Gonzales calls for mandatory web labeling law

by David Evans on April 21, 2006   in Legal

Declan McCullagh at CNET says:

Web site operators posting sexually explicit information must place official government warning labels on their pages or risk being imprisoned for up to five years, the Bush administration proposed Thursday.

The Bush administration’s proposal would require commercial Web sites to place “marks and notices” to be devised by the Federal Trade Commission on each sexually explicit page.

Replace Bush with Herb Vest and this sounds quite familiar to the dating site legislation that has been slowly making it’s way through the courts, and almost as untenable.

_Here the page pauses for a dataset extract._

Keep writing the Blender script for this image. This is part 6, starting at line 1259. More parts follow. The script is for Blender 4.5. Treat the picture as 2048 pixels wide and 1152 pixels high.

Every web page with pr0n on it labeled, take about unenforceable. Dems tried this with PICS in the mid-90’s, at least that was based on browser filters and not FCC-mandated badges on every page. Doesn’t the GOP know about meta-tags?

The net is too large, borderless and out of control for this to ever happen. Addressing “lascivious exhibition of the genitals” is not going to raise approval ratings either. Sounds like this is all about mandatory data retention regimes, which is related to the Patriot Act. “Lets force ISP’s to retain and store user data so we can track people illegally under the auspices of fighting pr0n.”

In January, the FBI told a senate panel Thursday that no more new laws are needed to deal with online child pornography.